- **DATASET RECORDS**:
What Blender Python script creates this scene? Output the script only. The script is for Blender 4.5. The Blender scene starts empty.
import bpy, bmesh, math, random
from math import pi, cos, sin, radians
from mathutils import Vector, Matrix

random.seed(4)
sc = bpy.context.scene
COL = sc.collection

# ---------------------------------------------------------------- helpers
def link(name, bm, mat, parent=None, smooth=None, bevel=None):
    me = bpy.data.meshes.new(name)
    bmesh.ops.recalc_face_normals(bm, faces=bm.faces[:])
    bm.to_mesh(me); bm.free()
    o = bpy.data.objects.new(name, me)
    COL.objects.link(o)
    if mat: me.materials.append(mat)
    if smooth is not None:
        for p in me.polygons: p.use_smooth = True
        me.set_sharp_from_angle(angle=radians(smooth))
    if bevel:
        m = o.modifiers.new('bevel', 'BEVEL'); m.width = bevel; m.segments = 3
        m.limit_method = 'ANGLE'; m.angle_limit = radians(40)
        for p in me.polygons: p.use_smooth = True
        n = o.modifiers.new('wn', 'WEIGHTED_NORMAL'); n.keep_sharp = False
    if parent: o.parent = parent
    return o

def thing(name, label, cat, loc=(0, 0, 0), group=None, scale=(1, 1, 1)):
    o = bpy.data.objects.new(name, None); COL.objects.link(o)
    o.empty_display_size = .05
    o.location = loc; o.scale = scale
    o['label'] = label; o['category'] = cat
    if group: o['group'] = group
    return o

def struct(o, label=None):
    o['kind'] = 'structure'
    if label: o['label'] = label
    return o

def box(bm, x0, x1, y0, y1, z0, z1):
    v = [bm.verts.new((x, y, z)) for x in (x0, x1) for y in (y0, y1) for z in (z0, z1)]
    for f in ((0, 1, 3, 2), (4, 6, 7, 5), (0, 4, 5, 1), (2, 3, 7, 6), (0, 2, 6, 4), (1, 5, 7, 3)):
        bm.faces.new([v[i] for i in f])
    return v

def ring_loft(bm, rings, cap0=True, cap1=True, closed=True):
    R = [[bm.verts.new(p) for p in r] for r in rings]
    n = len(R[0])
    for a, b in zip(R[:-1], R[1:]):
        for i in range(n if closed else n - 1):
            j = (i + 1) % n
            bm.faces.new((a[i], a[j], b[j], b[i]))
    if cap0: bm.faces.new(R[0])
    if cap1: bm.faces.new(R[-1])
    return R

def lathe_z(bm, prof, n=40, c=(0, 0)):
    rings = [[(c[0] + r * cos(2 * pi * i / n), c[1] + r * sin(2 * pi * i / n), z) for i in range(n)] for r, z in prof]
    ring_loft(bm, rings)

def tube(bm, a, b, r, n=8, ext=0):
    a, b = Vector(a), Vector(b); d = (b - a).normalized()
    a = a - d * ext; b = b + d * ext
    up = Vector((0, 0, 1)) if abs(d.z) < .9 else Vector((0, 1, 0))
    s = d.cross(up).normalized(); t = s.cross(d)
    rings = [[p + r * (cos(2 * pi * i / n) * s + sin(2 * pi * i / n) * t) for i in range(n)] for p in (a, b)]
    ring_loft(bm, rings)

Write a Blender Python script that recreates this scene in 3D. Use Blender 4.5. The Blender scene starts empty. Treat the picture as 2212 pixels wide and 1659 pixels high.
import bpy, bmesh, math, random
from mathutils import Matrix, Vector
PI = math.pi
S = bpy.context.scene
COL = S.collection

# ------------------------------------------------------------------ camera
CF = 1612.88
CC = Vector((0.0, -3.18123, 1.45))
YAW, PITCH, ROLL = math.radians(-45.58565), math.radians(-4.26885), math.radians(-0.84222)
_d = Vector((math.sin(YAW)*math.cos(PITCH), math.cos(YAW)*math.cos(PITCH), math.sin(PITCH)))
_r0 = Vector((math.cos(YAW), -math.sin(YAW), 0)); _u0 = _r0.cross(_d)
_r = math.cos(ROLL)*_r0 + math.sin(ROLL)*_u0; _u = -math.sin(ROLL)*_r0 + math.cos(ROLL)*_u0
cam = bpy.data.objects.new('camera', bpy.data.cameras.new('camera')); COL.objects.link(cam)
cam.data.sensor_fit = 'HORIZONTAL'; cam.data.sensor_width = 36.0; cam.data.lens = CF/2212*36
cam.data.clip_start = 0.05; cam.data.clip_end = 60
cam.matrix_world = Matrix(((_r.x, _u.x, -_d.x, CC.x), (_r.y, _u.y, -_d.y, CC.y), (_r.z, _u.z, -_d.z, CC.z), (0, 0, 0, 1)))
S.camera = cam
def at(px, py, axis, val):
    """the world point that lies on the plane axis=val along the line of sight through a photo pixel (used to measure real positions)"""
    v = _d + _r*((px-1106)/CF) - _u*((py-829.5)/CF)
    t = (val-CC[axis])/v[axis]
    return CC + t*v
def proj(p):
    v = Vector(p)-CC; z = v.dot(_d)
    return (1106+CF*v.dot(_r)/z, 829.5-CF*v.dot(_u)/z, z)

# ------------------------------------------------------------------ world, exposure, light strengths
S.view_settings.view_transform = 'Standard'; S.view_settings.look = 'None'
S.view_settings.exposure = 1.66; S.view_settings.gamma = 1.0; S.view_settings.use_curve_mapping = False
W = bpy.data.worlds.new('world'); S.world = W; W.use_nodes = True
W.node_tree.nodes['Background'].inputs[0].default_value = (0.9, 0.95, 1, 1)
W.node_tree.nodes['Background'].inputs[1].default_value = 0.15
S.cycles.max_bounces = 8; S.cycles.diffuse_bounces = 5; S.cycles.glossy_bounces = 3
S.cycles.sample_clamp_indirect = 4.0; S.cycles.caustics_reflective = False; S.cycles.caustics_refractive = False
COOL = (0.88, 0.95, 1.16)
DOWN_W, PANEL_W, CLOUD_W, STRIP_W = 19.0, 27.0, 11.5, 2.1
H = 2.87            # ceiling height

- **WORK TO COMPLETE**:
From the entries above, copy every line that holds the word "Blender".

- **EXERCISE SOLUTION**:
What Blender Python script creates this scene? Output the script only. The script is for Blender 4.5. The Blender scene starts empty.
Write a Blender Python script that recreates this scene in 3D. Use Blender 4.5. The Blender scene starts empty. Treat the picture as 2212 pixels wide and 1659 pixels high.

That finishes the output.